Psalm 104 "Creating & Caring"

Photo by Klemen Vrankar on Unsplash
Psalm for Today = 104:1-2
1Bless the Lord, O my soul!  
   O Lord my God, you are very great!
    You are clothed with splendor and majesty,
2 covering yourself with light as with a garment,
  stretching out the heavens like a tent.

Comments:
This is the second psalm in a row that has begun with the exhortation to bless the Lord. But how can we the lesser, the weaker, the dependent bless Yahweh who is the Omnipresent, Omnipotent, Omniscient God the great I AM? Psalm 103 encouraged us to bless God by not forgetting “his benefits” centered on the work of redemption. Something about our remembering what God has done blesses him.

In Psalm 104, we see a similar effort to remember God’s greatness as expressed in his Creation and his continued care for his creatures. This lengthy psalm is like a guided tour through the creation where the psalmist points out God’s past work and continued care. We should train our eyes to see his hand and heart at work in the world around us.

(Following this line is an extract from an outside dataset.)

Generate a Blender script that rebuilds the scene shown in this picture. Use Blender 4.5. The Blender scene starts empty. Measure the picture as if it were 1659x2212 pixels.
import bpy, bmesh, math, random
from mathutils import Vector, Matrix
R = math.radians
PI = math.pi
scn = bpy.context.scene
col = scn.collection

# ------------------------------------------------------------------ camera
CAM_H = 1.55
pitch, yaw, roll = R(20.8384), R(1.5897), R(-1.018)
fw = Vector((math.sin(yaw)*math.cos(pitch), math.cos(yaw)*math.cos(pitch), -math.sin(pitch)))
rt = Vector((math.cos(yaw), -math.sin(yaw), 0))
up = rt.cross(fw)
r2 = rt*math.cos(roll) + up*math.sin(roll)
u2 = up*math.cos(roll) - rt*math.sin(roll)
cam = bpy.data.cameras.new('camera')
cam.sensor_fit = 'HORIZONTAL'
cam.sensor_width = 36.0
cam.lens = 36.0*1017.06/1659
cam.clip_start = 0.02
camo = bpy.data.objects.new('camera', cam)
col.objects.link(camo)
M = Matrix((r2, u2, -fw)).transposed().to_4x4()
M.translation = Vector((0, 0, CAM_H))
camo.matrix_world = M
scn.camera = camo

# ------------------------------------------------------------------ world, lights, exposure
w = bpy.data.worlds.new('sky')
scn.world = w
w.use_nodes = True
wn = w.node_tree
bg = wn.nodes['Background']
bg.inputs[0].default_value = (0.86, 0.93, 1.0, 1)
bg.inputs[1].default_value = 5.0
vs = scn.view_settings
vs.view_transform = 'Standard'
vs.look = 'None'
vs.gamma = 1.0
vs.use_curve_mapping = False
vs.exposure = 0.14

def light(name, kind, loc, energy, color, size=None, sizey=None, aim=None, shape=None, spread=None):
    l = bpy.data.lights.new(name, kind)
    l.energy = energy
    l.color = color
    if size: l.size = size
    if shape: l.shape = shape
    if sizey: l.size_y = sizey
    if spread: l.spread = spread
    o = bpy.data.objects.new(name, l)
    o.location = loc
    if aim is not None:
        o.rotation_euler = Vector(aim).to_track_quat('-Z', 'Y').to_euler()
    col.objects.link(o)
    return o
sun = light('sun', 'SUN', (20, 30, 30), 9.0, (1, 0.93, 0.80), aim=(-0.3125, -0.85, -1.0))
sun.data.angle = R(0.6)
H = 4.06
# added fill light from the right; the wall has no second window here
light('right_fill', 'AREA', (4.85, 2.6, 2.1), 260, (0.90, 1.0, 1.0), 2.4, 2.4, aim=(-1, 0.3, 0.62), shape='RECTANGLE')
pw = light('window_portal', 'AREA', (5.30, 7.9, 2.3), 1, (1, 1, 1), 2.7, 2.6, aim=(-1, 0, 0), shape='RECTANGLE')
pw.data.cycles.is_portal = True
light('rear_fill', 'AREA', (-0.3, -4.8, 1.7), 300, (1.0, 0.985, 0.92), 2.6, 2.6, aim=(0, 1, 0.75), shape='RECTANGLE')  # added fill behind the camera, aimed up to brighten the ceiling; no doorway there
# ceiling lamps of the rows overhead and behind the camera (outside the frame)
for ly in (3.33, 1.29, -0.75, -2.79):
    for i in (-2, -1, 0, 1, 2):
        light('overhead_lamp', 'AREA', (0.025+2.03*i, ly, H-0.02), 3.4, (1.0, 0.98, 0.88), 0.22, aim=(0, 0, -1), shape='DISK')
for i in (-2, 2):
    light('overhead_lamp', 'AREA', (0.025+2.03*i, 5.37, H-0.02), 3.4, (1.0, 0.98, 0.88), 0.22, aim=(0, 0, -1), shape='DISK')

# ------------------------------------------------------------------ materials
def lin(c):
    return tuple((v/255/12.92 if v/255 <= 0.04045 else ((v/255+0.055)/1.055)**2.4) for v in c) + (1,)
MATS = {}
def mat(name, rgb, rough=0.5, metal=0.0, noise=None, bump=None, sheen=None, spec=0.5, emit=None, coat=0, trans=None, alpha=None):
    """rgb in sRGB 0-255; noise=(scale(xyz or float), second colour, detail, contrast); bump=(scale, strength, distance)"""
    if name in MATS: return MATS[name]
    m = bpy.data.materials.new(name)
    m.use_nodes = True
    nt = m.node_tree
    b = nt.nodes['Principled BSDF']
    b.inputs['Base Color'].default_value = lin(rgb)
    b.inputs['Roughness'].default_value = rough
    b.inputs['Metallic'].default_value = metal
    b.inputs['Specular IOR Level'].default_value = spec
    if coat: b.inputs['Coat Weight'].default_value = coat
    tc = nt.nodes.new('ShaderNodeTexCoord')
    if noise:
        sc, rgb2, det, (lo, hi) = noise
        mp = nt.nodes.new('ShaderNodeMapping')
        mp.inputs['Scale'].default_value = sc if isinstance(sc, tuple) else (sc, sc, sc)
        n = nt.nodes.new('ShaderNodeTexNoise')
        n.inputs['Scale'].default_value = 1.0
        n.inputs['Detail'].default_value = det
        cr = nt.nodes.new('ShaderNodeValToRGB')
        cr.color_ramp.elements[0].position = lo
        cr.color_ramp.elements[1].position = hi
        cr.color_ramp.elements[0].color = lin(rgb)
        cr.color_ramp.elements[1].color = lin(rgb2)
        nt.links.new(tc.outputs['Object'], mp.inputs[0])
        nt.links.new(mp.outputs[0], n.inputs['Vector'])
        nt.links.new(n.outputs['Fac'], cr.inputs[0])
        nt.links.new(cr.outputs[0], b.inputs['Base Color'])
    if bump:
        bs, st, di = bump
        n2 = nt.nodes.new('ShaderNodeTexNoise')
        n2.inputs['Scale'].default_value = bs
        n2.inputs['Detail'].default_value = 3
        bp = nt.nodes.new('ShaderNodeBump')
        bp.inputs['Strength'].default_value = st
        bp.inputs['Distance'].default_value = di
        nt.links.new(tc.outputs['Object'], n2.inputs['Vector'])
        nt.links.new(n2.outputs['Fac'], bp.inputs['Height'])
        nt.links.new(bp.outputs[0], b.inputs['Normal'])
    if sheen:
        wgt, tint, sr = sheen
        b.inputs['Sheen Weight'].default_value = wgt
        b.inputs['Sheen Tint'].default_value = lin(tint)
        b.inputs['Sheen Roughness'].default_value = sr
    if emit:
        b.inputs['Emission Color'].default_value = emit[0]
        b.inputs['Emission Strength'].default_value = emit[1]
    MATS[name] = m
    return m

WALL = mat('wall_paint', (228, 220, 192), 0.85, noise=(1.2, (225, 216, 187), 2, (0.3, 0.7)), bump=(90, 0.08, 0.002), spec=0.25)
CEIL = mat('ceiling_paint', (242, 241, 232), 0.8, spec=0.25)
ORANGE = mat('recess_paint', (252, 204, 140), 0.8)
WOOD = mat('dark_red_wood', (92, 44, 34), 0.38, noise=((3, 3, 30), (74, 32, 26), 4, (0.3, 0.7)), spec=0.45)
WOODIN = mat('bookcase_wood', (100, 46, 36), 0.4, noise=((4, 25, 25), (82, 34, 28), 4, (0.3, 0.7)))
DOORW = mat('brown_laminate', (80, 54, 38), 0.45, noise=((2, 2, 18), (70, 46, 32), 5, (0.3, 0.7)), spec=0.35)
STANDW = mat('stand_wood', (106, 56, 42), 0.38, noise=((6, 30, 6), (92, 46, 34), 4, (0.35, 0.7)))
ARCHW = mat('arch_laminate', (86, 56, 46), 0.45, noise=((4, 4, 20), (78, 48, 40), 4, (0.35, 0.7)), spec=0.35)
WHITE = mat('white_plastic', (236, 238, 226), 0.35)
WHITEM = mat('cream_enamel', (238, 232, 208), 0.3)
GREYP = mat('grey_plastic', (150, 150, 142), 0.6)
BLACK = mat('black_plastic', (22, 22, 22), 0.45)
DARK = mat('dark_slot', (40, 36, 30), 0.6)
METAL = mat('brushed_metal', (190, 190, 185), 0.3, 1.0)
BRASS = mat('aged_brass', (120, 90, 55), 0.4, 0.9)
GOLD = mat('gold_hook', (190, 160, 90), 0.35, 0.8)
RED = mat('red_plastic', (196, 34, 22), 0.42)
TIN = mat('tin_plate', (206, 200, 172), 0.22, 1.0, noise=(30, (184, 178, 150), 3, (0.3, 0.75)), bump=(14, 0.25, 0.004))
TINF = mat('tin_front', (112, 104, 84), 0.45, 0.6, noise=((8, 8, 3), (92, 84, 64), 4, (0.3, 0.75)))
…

This psalm stands firmly against any deist leanings (Deists believe God started everything in motion but is not actively involved with what has been created). Likewise, by God’s example, we should also stand against any tendency within us to withdraw ourselves from being active agents of the kingdom of God in the world.

God, you are very great! May we have eyes to see your splendor and majesty around us today!

Question:
Where have you seen Him working today?